Friday 18 May 2012

Comex Gold Rallies Sharply on Short Covering, Bargain Hunting, Fresh Safe-Haven Demand

Comex gold futures ended the U.S. day session sharply higher and near the daily high Thursday, posting the largest daily advance in many weeks. Traders and investors stepped in to "buy the dip" in gold prices by doing some heavy short covering and bargain hunting. For the first time in a while some significant safe-haven investment demand also cropped up in gold.  The gold market was also oversold, technically, and due for an upside corrective bounce, which it saw Thursday. June gold last traded up $37.00 at $1,573.60 an ounce. Spot gold was last quoted up $33.60 an ounce at $1,574.50.  July Comex silver last traded up $0.814 at $28.01 an ounce.
The market place was seeing just a bit of a pick-up in investor risk appetite early Thursday morning, following Wednesday afternoon’s release of the minutes of the latest meeting of the Federal Open Market Committee, which hinted that further quantitative easing of U.S. monetary policy is not off the table. Then the Philadelphia Federal Reserve business survey was released and it was weaker than expected. That dented gains in the dollar index and U.S. stock market, rallied the U.S. Treasury prices, and was one impetus for traders to do some short covering and fresh buying in the gold market.
It’s important to note that Thursday’s gains in gold came amid somewhat of an overall “risk-off” day in the general market place, following the Philadelphia Fed survey. The big gains in gold do suggest a portion of the yellow metal’s gains were related to safe-haven investment demand.
Wednesday afternoon’s FOMC minutes that hinted further quantitative easing of U.S. monetary policy is possible if the economy were to continue its lethargic ways is an underlying bullish factor for the raw commodity markets, including the precious metals. Thursday’s weak U.S. economic data further stoked notions “QE3” is not at all off the table. Most traders and investors reckon a QE3 situation would be inflationary down the road, which is commodity-market-bullish. However, many reckoned the monetary stimulus seen by the major central banks of the world during the past 3.5 years would have already produced inflationary price pressures.
For the gold market bulls, they needed to see a day of solid, corrective upside price action. Prices were nearing the key technical level of $1,500.00 an ounce. A move below that major psychological support level would begin to inflict longer-term chart damage and would call into question the 11-year-old price uptrend that remains in place on the longer-term charts. Gold prices around this week’s low also mark a 20% decline from the all-time highs scored last year. Many market watchers determine a bear market to be in place when a market price has backed off by 20%.

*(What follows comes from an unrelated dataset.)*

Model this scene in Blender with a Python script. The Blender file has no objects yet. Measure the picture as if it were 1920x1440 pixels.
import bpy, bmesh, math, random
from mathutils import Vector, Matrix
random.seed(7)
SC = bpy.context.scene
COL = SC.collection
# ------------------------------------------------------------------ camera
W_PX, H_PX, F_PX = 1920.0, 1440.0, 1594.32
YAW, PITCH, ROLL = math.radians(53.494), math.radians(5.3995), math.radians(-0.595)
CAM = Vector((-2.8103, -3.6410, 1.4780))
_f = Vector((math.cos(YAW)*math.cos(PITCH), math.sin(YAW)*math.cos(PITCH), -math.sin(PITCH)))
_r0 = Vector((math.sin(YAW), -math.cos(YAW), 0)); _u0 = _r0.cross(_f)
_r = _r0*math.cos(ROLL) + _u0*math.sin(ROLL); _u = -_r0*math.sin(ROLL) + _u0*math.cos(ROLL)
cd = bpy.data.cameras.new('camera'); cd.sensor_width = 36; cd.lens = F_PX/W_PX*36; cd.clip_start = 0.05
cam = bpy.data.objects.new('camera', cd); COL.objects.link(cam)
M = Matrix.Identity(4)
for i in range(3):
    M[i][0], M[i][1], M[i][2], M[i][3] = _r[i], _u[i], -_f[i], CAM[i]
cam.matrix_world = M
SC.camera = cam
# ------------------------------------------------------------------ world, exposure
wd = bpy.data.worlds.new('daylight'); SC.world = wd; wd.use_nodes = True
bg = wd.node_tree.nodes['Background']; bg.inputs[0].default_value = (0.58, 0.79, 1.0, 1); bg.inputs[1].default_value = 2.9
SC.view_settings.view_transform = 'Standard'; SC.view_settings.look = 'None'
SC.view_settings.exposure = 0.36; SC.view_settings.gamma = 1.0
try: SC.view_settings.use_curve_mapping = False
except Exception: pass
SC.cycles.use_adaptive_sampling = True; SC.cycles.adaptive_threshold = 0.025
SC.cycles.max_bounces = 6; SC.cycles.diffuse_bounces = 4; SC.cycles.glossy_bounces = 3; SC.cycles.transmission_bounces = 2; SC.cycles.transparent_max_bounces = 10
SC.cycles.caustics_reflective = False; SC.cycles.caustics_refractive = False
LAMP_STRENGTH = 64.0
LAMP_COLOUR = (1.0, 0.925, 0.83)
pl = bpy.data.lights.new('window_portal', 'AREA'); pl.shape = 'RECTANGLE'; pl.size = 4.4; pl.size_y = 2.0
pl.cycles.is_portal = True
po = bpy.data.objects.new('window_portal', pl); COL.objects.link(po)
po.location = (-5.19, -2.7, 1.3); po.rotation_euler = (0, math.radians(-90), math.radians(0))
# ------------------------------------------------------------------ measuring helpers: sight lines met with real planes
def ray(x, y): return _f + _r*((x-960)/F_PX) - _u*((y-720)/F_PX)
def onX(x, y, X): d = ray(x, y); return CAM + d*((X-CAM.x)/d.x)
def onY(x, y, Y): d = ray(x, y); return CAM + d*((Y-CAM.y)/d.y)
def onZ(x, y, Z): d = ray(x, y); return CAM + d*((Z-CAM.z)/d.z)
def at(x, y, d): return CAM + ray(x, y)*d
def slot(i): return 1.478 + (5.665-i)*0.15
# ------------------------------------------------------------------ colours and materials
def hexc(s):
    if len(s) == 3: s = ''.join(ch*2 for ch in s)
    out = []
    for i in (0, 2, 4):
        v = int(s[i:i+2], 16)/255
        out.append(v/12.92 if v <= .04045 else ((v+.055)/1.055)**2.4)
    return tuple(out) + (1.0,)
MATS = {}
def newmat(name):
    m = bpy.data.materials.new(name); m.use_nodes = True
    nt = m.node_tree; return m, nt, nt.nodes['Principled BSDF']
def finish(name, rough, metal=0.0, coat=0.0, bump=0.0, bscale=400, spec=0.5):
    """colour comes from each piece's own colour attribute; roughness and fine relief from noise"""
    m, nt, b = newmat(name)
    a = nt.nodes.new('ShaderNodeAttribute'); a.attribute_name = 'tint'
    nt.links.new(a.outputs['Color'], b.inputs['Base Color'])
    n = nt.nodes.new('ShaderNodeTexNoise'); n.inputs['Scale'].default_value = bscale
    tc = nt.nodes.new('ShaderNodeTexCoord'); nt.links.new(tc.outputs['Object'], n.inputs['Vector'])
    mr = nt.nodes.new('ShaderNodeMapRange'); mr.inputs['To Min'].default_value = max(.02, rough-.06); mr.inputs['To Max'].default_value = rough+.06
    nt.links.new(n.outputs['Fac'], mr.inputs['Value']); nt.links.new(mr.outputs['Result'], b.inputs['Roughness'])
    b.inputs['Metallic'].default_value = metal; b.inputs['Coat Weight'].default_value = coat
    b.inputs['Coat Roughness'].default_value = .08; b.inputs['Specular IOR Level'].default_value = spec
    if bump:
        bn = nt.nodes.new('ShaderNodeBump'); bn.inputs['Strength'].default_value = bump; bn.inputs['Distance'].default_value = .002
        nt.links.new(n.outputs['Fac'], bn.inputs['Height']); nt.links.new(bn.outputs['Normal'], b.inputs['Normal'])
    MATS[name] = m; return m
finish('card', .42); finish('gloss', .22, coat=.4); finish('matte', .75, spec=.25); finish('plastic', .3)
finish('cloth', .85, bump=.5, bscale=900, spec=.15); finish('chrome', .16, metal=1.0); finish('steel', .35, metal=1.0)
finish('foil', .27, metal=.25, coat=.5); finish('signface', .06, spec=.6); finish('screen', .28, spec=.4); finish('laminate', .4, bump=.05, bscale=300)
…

The European Union debt and financial crisis is still on the front burner of the market place. The Fitch ratings agency Thursday further downgraded Greece’s debt rating, which was not at all surprising. After Tuesday’s failed efforts by Greek politicians to form a coalition government, fresh Greek elections are now scheduled for mid-June. Concerns regarding Greece leaving the Euro zone are high, as the Greeks’ commitment to financial austerity is highly questionable. Spanish and Italian bond yields are above 6%, which is stressing the EU financial system.
The U.S. dollar index traded near steady Thursday after hitting another fresh four-month high overnight. The greenback has benefited recently on fresh safe-haven demand mainly due to the EU situation. The dollar index bulls have good upside near-term technical momentum. Meantime, crude oil futures prices were slightly lower Thursday after prices Wednesday hit a fresh 6.5-month low of $91.81 a barrel. Crude oil remains in a bearish fundamental and technical posture. If crude oil continues to trend lower and the dollar index continues to trend higher, sustainable near-term price uptrends in gold and silver could be difficult to achieve—unless more solid safe-haven demand for gold surfaces.